Task brief ▸
Copy exactly the block of lines between the one containing "Keep writing the" and the one containing "pp = thing('garden_stool', 'white", inclusive.

Records to process ▸
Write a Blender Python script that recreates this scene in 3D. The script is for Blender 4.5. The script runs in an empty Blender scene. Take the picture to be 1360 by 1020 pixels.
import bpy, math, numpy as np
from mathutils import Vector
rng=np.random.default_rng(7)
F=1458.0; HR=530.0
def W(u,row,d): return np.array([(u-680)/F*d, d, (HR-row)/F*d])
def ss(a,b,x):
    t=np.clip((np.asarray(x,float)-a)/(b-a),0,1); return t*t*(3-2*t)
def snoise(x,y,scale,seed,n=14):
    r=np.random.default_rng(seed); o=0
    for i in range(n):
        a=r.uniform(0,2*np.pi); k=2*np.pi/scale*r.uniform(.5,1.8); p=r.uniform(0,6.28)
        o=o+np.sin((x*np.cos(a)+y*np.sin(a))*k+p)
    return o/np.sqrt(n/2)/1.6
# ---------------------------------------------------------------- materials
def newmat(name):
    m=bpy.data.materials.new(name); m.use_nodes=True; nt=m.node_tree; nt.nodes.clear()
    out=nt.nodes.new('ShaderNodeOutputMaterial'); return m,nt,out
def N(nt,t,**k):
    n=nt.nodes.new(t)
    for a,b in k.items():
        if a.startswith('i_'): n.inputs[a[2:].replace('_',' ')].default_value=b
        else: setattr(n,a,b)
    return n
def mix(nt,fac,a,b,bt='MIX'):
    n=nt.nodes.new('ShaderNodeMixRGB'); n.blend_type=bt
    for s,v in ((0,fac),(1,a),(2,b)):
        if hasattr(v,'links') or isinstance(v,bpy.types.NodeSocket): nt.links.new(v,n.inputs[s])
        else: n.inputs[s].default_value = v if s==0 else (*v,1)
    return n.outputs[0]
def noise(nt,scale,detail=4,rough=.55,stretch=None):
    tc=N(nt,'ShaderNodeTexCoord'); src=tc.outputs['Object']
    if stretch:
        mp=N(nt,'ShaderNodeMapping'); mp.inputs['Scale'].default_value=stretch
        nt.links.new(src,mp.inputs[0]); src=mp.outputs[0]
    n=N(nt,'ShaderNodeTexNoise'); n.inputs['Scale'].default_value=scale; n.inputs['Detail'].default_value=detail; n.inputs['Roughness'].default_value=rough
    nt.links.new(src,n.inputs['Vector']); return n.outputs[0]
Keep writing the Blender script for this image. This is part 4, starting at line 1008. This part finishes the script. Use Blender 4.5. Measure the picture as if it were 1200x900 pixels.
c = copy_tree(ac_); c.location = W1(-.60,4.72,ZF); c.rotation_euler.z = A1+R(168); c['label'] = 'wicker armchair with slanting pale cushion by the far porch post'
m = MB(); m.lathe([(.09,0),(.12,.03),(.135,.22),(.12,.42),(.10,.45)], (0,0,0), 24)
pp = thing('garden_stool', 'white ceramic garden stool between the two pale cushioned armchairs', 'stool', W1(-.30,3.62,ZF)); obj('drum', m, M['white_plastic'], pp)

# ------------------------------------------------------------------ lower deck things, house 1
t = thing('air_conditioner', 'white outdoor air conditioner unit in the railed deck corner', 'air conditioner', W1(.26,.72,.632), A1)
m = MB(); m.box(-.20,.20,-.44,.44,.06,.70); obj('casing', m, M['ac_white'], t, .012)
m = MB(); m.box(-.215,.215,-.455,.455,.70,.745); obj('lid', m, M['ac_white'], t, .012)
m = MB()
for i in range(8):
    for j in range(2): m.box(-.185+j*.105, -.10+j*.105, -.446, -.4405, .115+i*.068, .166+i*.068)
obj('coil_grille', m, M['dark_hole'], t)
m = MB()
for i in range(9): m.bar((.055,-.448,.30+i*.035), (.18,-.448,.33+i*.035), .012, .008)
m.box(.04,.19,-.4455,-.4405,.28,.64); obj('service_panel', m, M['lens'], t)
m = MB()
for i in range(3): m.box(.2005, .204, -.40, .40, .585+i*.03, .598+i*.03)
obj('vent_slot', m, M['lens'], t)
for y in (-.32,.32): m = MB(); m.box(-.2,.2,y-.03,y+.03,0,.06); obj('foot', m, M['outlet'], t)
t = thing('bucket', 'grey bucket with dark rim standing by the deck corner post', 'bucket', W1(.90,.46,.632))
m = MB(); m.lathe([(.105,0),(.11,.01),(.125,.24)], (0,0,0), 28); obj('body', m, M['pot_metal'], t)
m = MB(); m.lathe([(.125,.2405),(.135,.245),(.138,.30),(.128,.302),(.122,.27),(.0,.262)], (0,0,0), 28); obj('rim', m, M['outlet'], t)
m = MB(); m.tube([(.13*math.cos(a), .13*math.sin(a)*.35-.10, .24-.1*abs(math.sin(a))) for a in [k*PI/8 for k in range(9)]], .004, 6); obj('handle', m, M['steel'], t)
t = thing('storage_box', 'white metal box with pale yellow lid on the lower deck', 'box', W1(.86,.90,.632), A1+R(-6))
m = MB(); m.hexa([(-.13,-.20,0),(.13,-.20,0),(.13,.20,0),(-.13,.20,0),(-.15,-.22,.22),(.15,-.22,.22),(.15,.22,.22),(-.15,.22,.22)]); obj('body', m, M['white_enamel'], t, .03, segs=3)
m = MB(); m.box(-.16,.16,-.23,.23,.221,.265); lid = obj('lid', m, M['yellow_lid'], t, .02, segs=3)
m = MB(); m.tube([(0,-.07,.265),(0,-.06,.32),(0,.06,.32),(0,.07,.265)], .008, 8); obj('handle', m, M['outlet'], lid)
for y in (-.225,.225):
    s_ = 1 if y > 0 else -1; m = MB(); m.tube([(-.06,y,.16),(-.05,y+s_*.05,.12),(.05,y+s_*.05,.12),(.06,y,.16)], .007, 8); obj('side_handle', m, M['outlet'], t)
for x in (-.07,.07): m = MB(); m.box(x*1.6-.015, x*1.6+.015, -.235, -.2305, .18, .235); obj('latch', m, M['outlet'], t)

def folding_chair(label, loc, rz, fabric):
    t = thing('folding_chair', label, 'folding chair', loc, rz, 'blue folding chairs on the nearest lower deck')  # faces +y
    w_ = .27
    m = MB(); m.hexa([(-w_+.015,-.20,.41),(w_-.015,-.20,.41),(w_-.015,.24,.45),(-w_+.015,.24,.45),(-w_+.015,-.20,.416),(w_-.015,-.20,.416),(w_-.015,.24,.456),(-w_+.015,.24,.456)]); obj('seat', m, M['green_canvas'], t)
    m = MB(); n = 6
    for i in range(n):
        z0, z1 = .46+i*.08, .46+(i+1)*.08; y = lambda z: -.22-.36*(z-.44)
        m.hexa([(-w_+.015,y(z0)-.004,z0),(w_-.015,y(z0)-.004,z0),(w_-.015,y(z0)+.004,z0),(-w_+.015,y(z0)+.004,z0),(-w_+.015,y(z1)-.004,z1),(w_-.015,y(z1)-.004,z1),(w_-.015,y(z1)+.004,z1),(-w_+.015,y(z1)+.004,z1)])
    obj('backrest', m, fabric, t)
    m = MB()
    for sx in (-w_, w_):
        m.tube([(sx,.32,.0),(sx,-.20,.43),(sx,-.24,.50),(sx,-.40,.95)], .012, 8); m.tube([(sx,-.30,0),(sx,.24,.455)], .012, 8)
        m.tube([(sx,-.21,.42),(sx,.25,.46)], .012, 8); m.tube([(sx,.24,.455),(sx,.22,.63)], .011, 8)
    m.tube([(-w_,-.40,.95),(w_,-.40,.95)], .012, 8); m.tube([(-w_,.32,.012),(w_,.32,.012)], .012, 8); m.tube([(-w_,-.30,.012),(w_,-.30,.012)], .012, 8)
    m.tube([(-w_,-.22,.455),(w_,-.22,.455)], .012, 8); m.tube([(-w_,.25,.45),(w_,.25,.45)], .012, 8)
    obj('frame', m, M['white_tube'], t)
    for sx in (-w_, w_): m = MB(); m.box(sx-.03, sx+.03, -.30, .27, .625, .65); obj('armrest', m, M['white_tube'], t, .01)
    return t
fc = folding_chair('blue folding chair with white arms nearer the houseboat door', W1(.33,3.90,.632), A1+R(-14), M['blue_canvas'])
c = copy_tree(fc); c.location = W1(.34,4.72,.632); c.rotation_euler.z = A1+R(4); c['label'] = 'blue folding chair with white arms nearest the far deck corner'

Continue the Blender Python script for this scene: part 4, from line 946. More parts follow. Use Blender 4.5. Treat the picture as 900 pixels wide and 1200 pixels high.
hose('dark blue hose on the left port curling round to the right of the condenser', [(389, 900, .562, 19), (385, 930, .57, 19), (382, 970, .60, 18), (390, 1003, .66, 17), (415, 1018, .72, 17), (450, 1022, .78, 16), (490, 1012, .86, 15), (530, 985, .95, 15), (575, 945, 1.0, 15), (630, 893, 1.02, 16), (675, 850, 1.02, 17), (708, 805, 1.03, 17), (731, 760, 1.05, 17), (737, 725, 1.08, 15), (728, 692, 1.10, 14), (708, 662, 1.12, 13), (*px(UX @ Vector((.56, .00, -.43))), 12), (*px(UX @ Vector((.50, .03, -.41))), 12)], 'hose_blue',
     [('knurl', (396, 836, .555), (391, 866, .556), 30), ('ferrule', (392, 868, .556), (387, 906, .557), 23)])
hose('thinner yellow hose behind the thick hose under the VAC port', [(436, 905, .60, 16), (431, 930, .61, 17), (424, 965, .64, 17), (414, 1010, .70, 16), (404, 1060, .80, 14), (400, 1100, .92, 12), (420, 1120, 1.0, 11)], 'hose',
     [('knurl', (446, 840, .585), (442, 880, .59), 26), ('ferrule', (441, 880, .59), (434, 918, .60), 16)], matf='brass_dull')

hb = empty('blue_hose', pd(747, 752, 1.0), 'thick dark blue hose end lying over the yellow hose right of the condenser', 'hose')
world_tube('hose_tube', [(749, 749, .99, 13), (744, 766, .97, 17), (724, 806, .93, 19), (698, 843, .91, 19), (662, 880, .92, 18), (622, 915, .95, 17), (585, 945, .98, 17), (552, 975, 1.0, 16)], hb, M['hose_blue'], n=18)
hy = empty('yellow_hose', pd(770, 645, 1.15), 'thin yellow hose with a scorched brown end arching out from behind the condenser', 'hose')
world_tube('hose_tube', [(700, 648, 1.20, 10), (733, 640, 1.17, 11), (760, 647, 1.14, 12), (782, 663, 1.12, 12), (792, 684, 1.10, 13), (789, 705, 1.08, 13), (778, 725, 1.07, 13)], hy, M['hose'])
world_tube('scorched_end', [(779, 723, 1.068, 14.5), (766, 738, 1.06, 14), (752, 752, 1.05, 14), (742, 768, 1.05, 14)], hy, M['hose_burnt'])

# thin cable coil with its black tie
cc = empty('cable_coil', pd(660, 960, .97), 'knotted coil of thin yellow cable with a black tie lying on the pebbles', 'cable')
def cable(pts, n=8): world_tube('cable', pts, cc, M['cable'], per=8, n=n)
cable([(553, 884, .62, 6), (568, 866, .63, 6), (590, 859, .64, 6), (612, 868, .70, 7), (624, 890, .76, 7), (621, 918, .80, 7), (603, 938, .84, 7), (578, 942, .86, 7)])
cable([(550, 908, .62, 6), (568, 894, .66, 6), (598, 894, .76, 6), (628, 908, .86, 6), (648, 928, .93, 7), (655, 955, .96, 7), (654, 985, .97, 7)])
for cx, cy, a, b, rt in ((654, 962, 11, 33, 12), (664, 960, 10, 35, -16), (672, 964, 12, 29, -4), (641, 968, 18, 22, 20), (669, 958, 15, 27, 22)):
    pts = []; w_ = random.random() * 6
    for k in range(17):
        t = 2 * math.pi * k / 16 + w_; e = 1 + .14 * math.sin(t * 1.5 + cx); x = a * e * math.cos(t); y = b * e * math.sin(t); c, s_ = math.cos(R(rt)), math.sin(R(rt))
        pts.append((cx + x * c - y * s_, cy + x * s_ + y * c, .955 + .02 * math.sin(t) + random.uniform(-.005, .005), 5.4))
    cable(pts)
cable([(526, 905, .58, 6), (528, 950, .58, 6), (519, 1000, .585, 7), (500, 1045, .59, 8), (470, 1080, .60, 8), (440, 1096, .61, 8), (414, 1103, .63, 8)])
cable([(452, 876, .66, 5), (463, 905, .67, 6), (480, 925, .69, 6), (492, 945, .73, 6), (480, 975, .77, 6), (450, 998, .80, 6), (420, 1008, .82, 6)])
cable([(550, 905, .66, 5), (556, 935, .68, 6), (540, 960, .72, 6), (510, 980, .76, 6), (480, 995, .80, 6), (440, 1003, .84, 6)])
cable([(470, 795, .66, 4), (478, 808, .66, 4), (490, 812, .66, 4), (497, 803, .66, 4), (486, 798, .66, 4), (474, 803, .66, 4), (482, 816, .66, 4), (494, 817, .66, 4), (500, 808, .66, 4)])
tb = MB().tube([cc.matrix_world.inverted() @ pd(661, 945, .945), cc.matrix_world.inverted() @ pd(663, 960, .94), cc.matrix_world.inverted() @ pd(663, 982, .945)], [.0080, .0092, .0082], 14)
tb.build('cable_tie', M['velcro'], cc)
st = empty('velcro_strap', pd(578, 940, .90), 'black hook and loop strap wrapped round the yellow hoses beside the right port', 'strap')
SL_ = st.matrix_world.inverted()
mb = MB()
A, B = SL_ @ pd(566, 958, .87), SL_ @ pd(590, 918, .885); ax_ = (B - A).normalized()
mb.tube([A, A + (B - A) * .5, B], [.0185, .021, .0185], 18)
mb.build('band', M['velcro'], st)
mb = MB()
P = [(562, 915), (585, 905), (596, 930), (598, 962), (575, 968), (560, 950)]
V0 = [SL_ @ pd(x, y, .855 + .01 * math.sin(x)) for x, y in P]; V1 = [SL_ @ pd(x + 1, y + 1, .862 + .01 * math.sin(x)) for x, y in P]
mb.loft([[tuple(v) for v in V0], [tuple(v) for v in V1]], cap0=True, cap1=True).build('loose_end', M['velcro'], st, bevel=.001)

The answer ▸
Keep writing the Blender script for this image. This is part 4, starting at line 1008. This part finishes the script. Use Blender 4.5. Measure the picture as if it were 1200x900 pixels.
c = copy_tree(ac_); c.location = W1(-.60,4.72,ZF); c.rotation_euler.z = A1+R(168); c['label'] = 'wicker armchair with slanting pale cushion by the far porch post'
m = MB(); m.lathe([(.09,0),(.12,.03),(.135,.22),(.12,.42),(.10,.45)], (0,0,0), 24)
pp = thing('garden_stool', 'white ceramic garden stool between the two pale cushioned armchairs', 'stool', W1(-.30,3.62,ZF)); obj('drum', m, M['white_plastic'], pp)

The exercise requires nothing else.